2025-07-29 15:06:33
EUR/USD has followed through perfectly on the bearish scenario outlined in our July 24 forecast: EUR/USD forecast: Bullish breakout targets 1.1830 as Dollar weakness deepens.
After sweeping liquidity above the 1.1780 level, EUR/USD failed to hold its gains and reversed sharply, breaking back below at extreme price ranges 1.1600–1.1550. Prior to this move, it invalidate the 4H Fair Value Gap (FVG) resting between 1.17395-1.17457. This failure marked the start of a clean distribution structure, which has now accelerated lower, pushing the pair into deeper downside targets.
This development reflects a shift from the prior accumulation and breakout phase to full bearish continuation as the euro struggles under a backdrop of relative growth divergence, a stronger U.S. dollar, and Fed–ECB policy imbalance.
So, why did EUR/USD roll over so aggressively? Three big macro catalysts helped push it lower:
1. The EU–US Trade Deal Just Didn’t Impress
Yes, the 15% tariff deal grabbed headlines and temporarily reduced trade uncertainty. But markets quickly shrugged it off. Why? Because it doesn’t really solve the bigger picture. Europe’s growth is still sluggish, and capital continues to flow out. That’s not a recipe for a stronger euro.
2. Interest Rate Differentials Are Crushing the Euro
This is the big one. The ECB is holding its benchmark rate at 2.15%, and there’s no clear path for hikes anytime soon. Contrast that with the Fed: markets are fully pricing in a hold at 4.50% in Thursday’s rate decision. That’s a massive 235-basis point gap in favor of the U.S. dollar, making the greenback a far more attractive avenue for yield-seeking capital. Until this differential narrows, EUR/USD will stay under pressure.
3. U.S. Data Keeps Surprising to the Upside
Strong jobless claims and durable goods numbers just reminded everyone that the U.S. economy isn’t slowing as much as some expected. The stronger the data, the more the dollar rallies—and the more pressure there is on the euro.
EUR/USD is sitting at a pivotal level around 1.1556, following a sharp breakdown from the 1.1790–1.1830 highs. Euro is currently testing the support level as Dollar continues to weigh down on Euro, making it a key decision point.
A strong defense and bounce from 1.1556 with clear bullish momentum and a confirmed support will be established if price closes above 1.1600 level, reclaiming the prior breakdown area.

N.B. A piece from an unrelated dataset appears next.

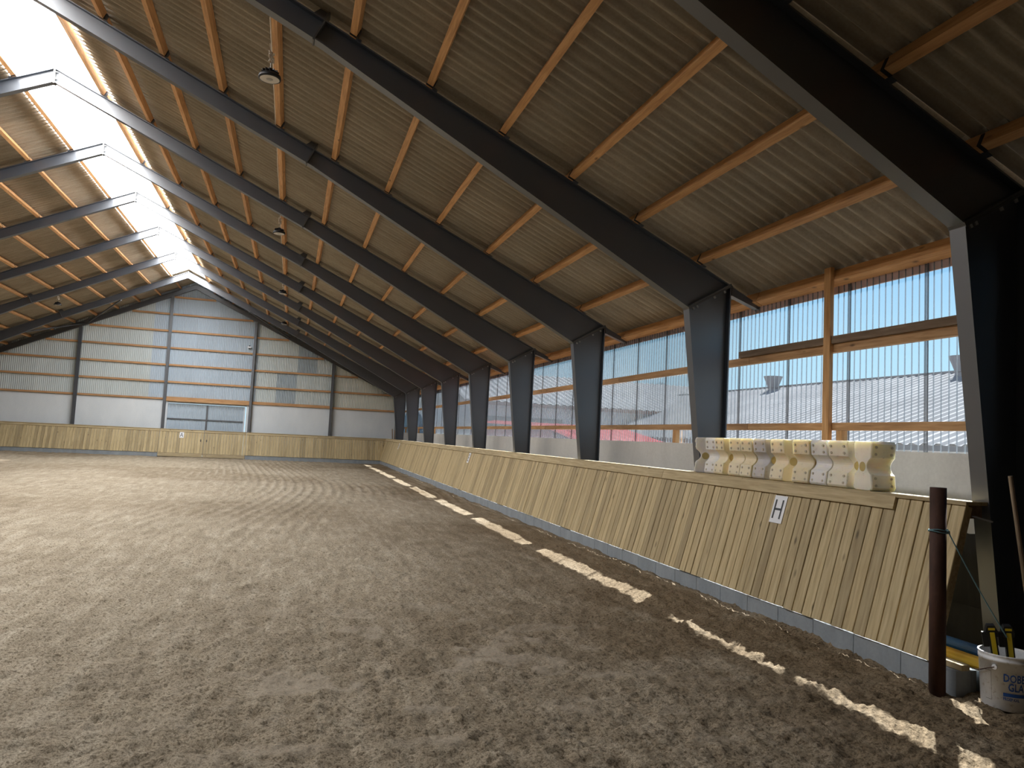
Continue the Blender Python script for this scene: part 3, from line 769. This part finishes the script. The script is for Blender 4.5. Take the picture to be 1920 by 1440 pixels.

A daily close below 1.1556 would invalidate the bullish setup and shift focus back to the downside.
If Euro fails to hold 1.1556, breaking and closing below on strong volume and a retest of 1.1556 as resistance, followed by a rejection, would strengthen the bearish bias.
A sustained recovery above 1.1620–1.1640 would invalidate the immediate bearish outlook.
All eyes now turn to this week’s Fed rate decision and Non-Farm Payrolls report, which could set the tone for EUR/USD. A hawkish Fed and strong jobs data could reinforce the dollar’s dominance and extend the downside, while softer prints may finally give the euro room to recover from its 1.1556 support zone.